The Practical and Proper Effect
of the Counsels
The proper and immediate effect is the perfecting of individuals according to the grace that dwells in the Head. Christ has been revealed in all His fullness. It is according to this revelation that the members of the body are to be formed in the likeness of Christ. He is known as filling all things, and as the Head of His body, the revelation of the perfect love of God, of the excellency of man before Him according to His counsels, of man the vessel of all His grace, all His power, and all His gifts.

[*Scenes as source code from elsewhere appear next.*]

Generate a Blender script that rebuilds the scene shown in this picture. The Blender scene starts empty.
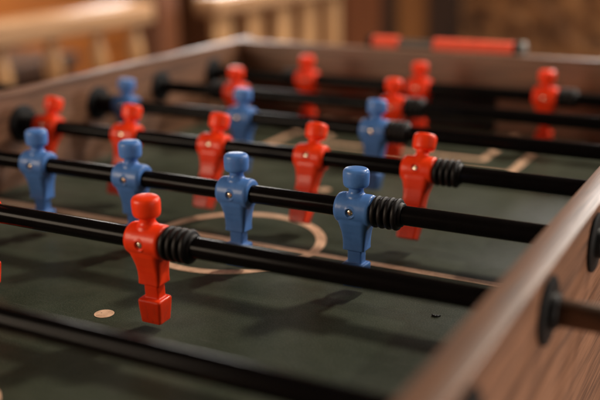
import bpy, bmesh, math, random
from mathutils import Vector, Matrix
random.seed(7)
MM = 0.001
scene = bpy.context.scene
C = scene.collection

# ------------------------------------------------------------------ helpers
def link(o, parent=None):
    C.objects.link(o)
    if parent is not None:
        o.parent = parent
    return o

def obj(name, bm, mat, parent=None, smooth=None, loc=None):
    """bmesh (millimetres) -> one mesh object"""
    bmesh.ops.recalc_face_normals(bm, faces=bm.faces)
    bmesh.ops.scale(bm, vec=(MM, MM, MM), verts=bm.verts)
    me = bpy.data.meshes.new(name)
    bm.to_mesh(me); bm.free()
    me.materials.append(mat)
    if smooth is not None:
        me.shade_smooth()
        if smooth < 180:
            me.set_sharp_from_angle(angle=math.radians(smooth))
    o = bpy.data.objects.new(name, me)
    if loc:
        o.location = Vector(loc) * MM
    return link(o, parent)

def thing(name, label, cat, loc=(0, 0, 0), group=None):
    o = bpy.data.objects.new(name, None)
    o.empty_display_size = 0.02
    o.location = Vector(loc) * MM
    C.objects.link(o)
    tag(o, label, cat, group)
    return o

def tag(o, label, cat, group=None):
    o['label'] = label; o['category'] = cat
    if group: o['group'] = group
    return o

def box(bm, x0, x1, y0, y1, z0, z1, bev=0.0, seg=2):
    r = bmesh.ops.create_cube(bm, size=1)
    vs = r['verts']
    for v in vs:
        v.co = Vector(((x0 + x1) / 2 + v.co.x * (x1 - x0), (y0 + y1) / 2 + v.co.y * (y1 - y0), (z0 + z1) / 2 + v.co.z * (z1 - z0)))
    if bev > 0:
        es = list({e for v in vs for e in v.link_edges})
        bmesh.ops.bevel(bm, geom=es, offset=bev, segments=seg, profile=0.5, affect='EDGES')

def lathe(bm, prof, axis='X', n=48, origin=(0, 0, 0), sx=1.0, sy=1.0, cap=True):
    """prof: list of (t along axis, radius)"""
    rings = []
    o = Vector(origin)
    for t, r in prof:
        ring = []
        for k in range(n):
            a = 2 * math.pi * k / n
            u, w = r * math.cos(a), r * math.sin(a)
            if axis == 'X': p = Vector((t, u, w))
            elif axis == 'Y': p = Vector((u, t, w))
            else: p = Vector((u * sx, w * sy, t))
            ring.append(bm.verts.new(o + p))
        rings.append(ring)
    for a, b in zip(rings, rings[1:]):
        for k in range(n):
            bm.faces.new((a[k], a[(k + 1) % n], b[(k + 1) % n], b[k]))
    if cap:
        bm.faces.new(rings[0]); bm.faces.new(list(reversed(rings[-1])))

def loft(bm, secs, n=8):
    """secs: (z, width_x, depth_y, corner radius, x centre, y centre)"""
    rings = []
    for z, w, d, r, cx, cy in secs:
        ring = []
        for (qx, qy, a0) in ((1, 1, 0), (-1, 1, 90), (-1, -1, 180), (1, -1, 270)):
            for k in range(n + 1):
                a = math.radians(a0 + 90 * k / n)
                ring.append(bm.verts.new((cx + qx * (w / 2 - r) + r * math.cos(a), cy + qy * (d / 2 - r) + r * math.sin(a), z)))
        rings.append(ring)
    m = len(rings[0])
    for a, b in zip(rings, rings[1:]):
        for k in range(m):
            bm.faces.new((a[k], a[(k + 1) % m], b[(k + 1) % m], b[k]))
    bm.faces.new(rings[0]); bm.faces.new(list(reversed(rings[-1])))

# ------------------------------------------------------------------ materials
def mat(name):
    m = bpy.data.materials.new(name); m.use_nodes = True
    nt = m.node_tree
    b = nt.nodes['Principled BSDF']
    return m, nt, b

def node(nt, t, **kw):
    n = nt.nodes.new(t)
    for k, v in kw.items():
        if k in n.inputs.keys(): n.inputs[k].default_value = v
        else: setattr(n, k, v)
    return n

def ramp(nt, src, stops):
    r = nt.nodes.new('ShaderNodeValToRGB')
    e = r.color_ramp.elements
    while len(e) < len(stops): e.new(0.5)
    for q, (p, c) in zip(e, stops):
        q.position = p; q.color = c if len(c) == 4 else (*c, 1)
    nt.links.new(src, r.inputs[0])
    return r

def plastic(name, col, rough=0.38, col2=None, sss=0.0, spec=0.5):
    m, nt, b = mat(name)
    tc = node(nt, 'ShaderNodeTexCoord')
    n1 = node(nt, 'ShaderNodeTexNoise', Scale=90.0, Detail=5.0, Roughness=0.6)
    nt.links.new(tc.outputs['Object'], n1.inputs['Vector'])
    c2 = col2 or tuple(c * 0.72 for c in col)
    r = ramp(nt, n1.outputs['Fac'], [(0.3, c2), (0.65, col)])
    nt.links.new(r.outputs[0], b.inputs['Base Color'])
    n3 = node(nt, 'ShaderNodeTexNoise', Scale=260.0, Detail=6.0, Roughness=0.7)
    nt.links.new(tc.outputs['Object'], n3.inputs['Vector'])
    mr = node(nt, 'ShaderNodeMapRange'); mr.inputs[1].default_value = 0.3; mr.inputs[2].default_value = 0.75
    mr.inputs[3].default_value = rough - 0.08; mr.inputs[4].default_value = rough + 0.16
    nt.links.new(n3.outputs['Fac'], mr.inputs[0]); nt.links.new(mr.outputs[0], b.inputs['Roughness'])
    bp = node(nt, 'ShaderNodeBump', Strength=0.12, Distance=0.0002)
    nt.links.new(n3.outputs['Fac'], bp.inputs['Height']); nt.links.new(bp.outputs[0], b.inputs['Normal'])
    b.inputs['Specular IOR Level'].default_value = spec
    if sss:
        sp = node(nt, 'ShaderNodeSeparateXYZ'); nt.links.new(tc.outputs['Object'], sp.inputs[0])
        zm = node(nt, 'ShaderNodeMapRange'); zm.inputs[1].default_value = -0.052; zm.inputs[2].default_value = -0.070; zm.inputs[3].default_value = 0.0; zm.inputs[4].default_value = 1.0
        nt.links.new(sp.outputs[2], zm.inputs[0])
        oi = node(nt, 'ShaderNodeObjectInfo'); av = node(nt, 'ShaderNodeVectorMath', operation='MULTIPLY_ADD')
        nt.links.new(tc.outputs['Object'], av.inputs[0]); av.inputs[1].default_value = (420, 420, 130)
        cr = node(nt, 'ShaderNodeCombineXYZ'); nt.links.new(oi.outputs['Random'], cr.inputs[0])
        sc_ = node(nt, 'ShaderNodeVectorMath', operation='SCALE'); sc_.inputs['Scale'].default_value = 60; nt.links.new(cr.outputs[0], sc_.inputs[0]); nt.links.new(sc_.outputs[0], av.inputs[2])
        ns = node(nt, 'ShaderNodeTexNoise', Scale=1.0, Detail=5.0, Roughness=0.7); nt.links.new(av.outputs[0], ns.inputs['Vector'])
        rs = ramp(nt, ns.outputs['Fac'], [(0.52, (0, 0, 0)), (0.66, (1, 1, 1))])
        mu = node(nt, 'ShaderNodeMath', operation='MULTIPLY'); nt.links.new(rs.outputs[0], mu.inputs[0]); nt.links.new(zm.outputs[0], mu.inputs[1])
        mu2 = node(nt, 'ShaderNodeMath', operation='MULTIPLY'); mu2.inputs[1].default_value = 0.45; nt.links.new(mu.outputs[0], mu2.inputs[0])
        mxs = node(nt, 'ShaderNodeMix', data_type='RGBA'); mxs.inputs[7].default_value = tuple(c * 0.35 + 0.03 for c in col) + (1,)
        nt.links.new(mu2.outputs[0], mxs.inputs[0]); nt.links.new(r.outputs[0], mxs.inputs[6]); nt.links.new(mxs.outputs[2], b.inputs['Base Color'])
        b.inputs['Coat Weight'].default_value = 0.12; b.inputs['Coat Roughness'].default_value = 0.1
        b.inputs['Subsurface Weight'].default_value = sss
        b.inputs['Subsurface Radius'].default_value = (0.004, 0.002, 0.001)
        b.inputs['Subsurface Scale'].default_value = 0.6
    return m

M = {}
M['red'] = plastic('red_plastic', (0.98, 0.055, 0.008), 0.34, (0.88, 0.038, 0.006), 0.03, 0.22)
M['blue'] = plastic('blue_plastic', (0.085, 0.22, 0.56), 0.34, (0.066, 0.175, 0.47), 0.03, 0.25)
M['rubber'] = plastic('black_rubber', (0.009, 0.007, 0.007), 0.48, None, 0, 0.25)
M['collar'] = plastic('black_collar_plastic', (0.006, 0.006, 0.006), 0.5, None, 0, 0.2)
M['grip'] = plastic('orange_grip', (0.85, 0.075, 0.022), 0.45)
M['rodpaint'] = plastic('black_rod_paint', (0.005, 0.004, 0.004), 0.20, None, 0, 0.07)
for n_ in M['rodpaint'].node_tree.nodes:
    if n_.type == 'MAP_RANGE': n_.inputs[3].default_value = 0.17; n_.inputs[4].default_value = 0.21
M['rodpaint'].node_tree.nodes['Bump'].inputs['Strength'].default_value = 0.0

def metal(name, col, rough):
    m, nt, b = mat(name)
    b.inputs['Base Color'].default_value = (*col, 1); b.inputs['Metallic'].default_value = 1
    tc = node(nt, 'ShaderNodeTexCoord'); n1 = node(nt, 'ShaderNodeTexNoise', Scale=400.0, Detail=3.0)
    nt.links.new(tc.outputs['Object'], n1.inputs['Vector'])
    mr = node(nt, 'ShaderNodeMapRange'); mr.inputs[3].default_value = rough * 0.7; mr.inputs[4].default_value = rough * 1.4
    nt.links.new(n1.outputs['Fac'], mr.inputs[0]); nt.links.new(mr.outputs[0], b.inputs['Roughness'])
    return m
M['screw'] = metal('screw_metal', (0.80, 0.70, 0.56), 0.22)
M['steel'] = metal('brushed_steel', (0.13, 0.12, 0.115), 0.5)
M['sleeve'] = metal('bronze_sleeve', (0.15, 0.10, 0.07), 0.45)
M['chrome'] = metal('chrome', (0.20, 0.19, 0.18), 0.5)

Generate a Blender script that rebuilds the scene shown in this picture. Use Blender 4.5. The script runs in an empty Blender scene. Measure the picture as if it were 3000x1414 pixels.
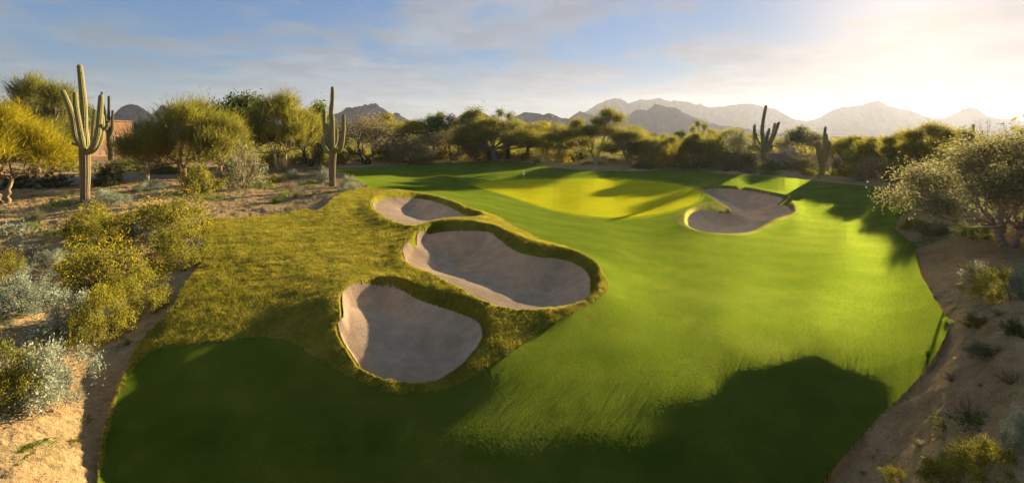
HZ_D, HZ_G = 0.000066, 0.36
SKYC = [(.33, .42, .50), (.48, .52, .57), (.50, .50, .535), (.56, .535, .555)]
SKYM, SKYS, SUNE, EXPO, SKYL = 3.9, 0.05, 5.0, 2.25, 1.75
import bpy, math, random
import numpy as np
from mathutils import Vector
C = bpy.context.scene.collection
F, HC, HOR = 1300.0, 7.0, 395.0
rs = np.random.RandomState(7)
# ------------------------------------------------------------------ helpers
_T = rs.rand(256, 256)
def vnoise(x, y, seed=0):
    x = np.asarray(x, float) + seed * 17.31; y = np.asarray(y, float) + seed * 9.77
    xi = np.floor(x).astype(int); yi = np.floor(y).astype(int)
    fx = x - xi; fy = y - yi
    fx = fx * fx * (3 - 2 * fx); fy = fy * fy * (3 - 2 * fy)
    a = _T[xi & 255, yi & 255]; b = _T[(xi + 1) & 255, yi & 255]
    c = _T[xi & 255, (yi + 1) & 255]; d = _T[(xi + 1) & 255, (yi + 1) & 255]
    return (a + (b - a) * fx) * (1 - fy) + (c + (d - c) * fx) * fy - 0.5
def fbm(x, y, octs=4, seed=0, gain=0.5):
    s = 0; amp = 1.0
    for o in range(octs):
        s = s + amp * vnoise(x, y, seed + o * 3)
        x, y = (x * 1.6 - y * 1.2) * 1.03, (x * 1.2 + y * 1.6) * 1.03
        amp *= gain
    return s
def sstep(a, b, x):
    t = np.clip((x - a) / (b - a), 0, 1)
    return t * t * (3 - 2 * t)
def make_mesh(name, V, F3=None, F4=None, tint=None, smooth=True, mats=(), fmat=None):
    me = bpy.data.meshes.new(name)
    V = np.asarray(V, dtype=np.float32).reshape(-1, 3)
    F3 = np.zeros((0, 3), int) if F3 is None else np.asarray(F3, int).reshape(-1, 3)
    F4 = np.zeros((0, 4), int) if F4 is None else np.asarray(F4, int).reshape(-1, 4)
    me.vertices.add(len(V)); me.vertices.foreach_set('co', V.ravel())
    nl = len(F3) * 3 + len(F4) * 4
    me.loops.add(nl)
    me.loops.foreach_set('vertex_index', np.concatenate([F3.ravel(), F4.ravel()]).astype(np.int32))
    nf = len(F3) + len(F4)
    me.polygons.add(nf)
    st = np.concatenate([np.arange(len(F3)) * 3, len(F3) * 3 + np.arange(len(F4)) * 4]).astype(np.int32)
    me.polygons.foreach_set('loop_start', st)
    me.polygons.foreach_set('use_smooth', np.full(nf, smooth))
    if fmat is not None: me.polygons.foreach_set('material_index', np.asarray(fmat, dtype=np.int32))
    me.update(calc_edges=True)
    if tint is not None:
        at = me.attributes.new('tint', 'FLOAT', 'POINT')
        at.data.foreach_set('value', np.asarray(tint, dtype=np.float32))
    for m in mats: me.materials.append(m)
    return me
def link(name, me, parent=None, loc=None):
    o = bpy.data.objects.new(name, me); C.objects.link(o)
    if parent is not None: o.parent = parent
    if loc is not None: o.location = loc
    return o
def tag(o, label, cat, group=None, kind=None):
    if label: o['label'] = label
    if cat: o['category'] = cat
    if group: o['group'] = group
    if kind: o['kind'] = kind
    return o
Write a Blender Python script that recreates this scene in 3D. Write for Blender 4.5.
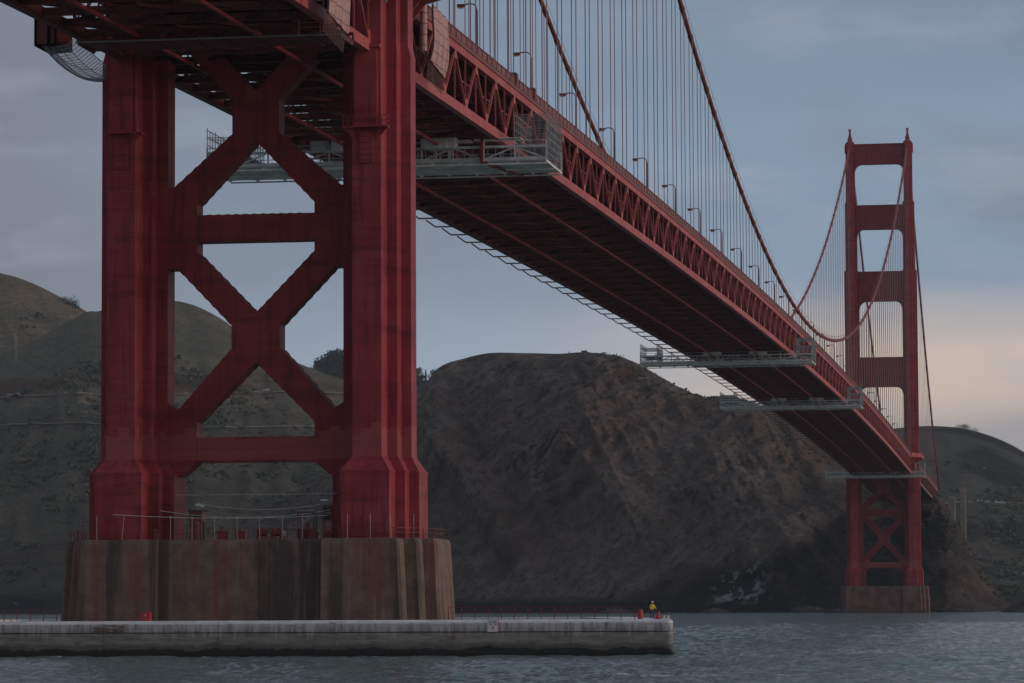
import bpy, bmesh, math, random
from math import sin, cos, radians, pi, sqrt, exp
from mathutils import Vector, Matrix, noise
random.seed(7)
for o in list(bpy.data.objects): bpy.data.objects.remove(o)
S = bpy.context.scene
COL = S.collection

# ------------------------------------------------------------------ camera
CAM = Vector((88.477, -371.859, 6.580))
YAW, PITCH, ROLL, FPX = 0.16017, 0.07444, -0.0051, 3458.2
fw = Vector((-sin(YAW)*cos(PITCH), cos(YAW)*cos(PITCH), sin(PITCH)))
r0 = Vector((cos(YAW), sin(YAW), 0)); u0 = r0.cross(fw)
rt = r0*cos(ROLL)+u0*sin(ROLL); up = u0*cos(ROLL)-r0*sin(ROLL)
cd = bpy.data.cameras.new('camera'); cam = bpy.data.objects.new('camera', cd); COL.objects.link(cam)
M = Matrix(((rt.x, up.x, -fw.x), (rt.y, up.y, -fw.y), (rt.z, up.z, -fw.z))).to_4x4()
M.translation = CAM; cam.matrix_world = M
cd.sensor_fit = 'HORIZONTAL'; cd.sensor_width = 36.0; cd.lens = FPX/1024*36.0
cd.clip_start = 1.0; cd.clip_end = 20000
S.camera = cam

# ------------------------------------------------------------------ node helper
def N(nt, t, **kw):
    n = nt.nodes.new(t)
    ins = kw.pop('ins', {})
    for k, v in kw.items(): setattr(n, k, v)
    for k, v in ins.items():
        s = n.inputs[k]
        if isinstance(v, bpy.types.NodeSocket): nt.links.new(v, s)
        else: s.default_value = v
    return n
def mth(nt, op, a, b=None, c=None, clamp=False):
    n = nt.nodes.new('ShaderNodeMath'); n.operation = op; n.use_clamp = clamp
    for i, v in enumerate((a, b, c)):
        if v is None: continue
        if isinstance(v, bpy.types.NodeSocket): nt.links.new(v, n.inputs[i])
        else: n.inputs[i].default_value = v
    return n.outputs[0]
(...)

With this precious object of the ministration of grace for the growth of each member individually unto the measure of the stature of the Head Himself, each member being in its place to the edifying itself in love, ends this development of the counsels of God in the union of Christ and the assembly. The assembly has the double character of the body of Christ in heaven and the habitation of the Holy Spirit on earth. These truths cannot be separated, but each has its distinctive importance, and reconcile the certain immutable operations of grace in the Head with the failures of the assembly responsible on the earth.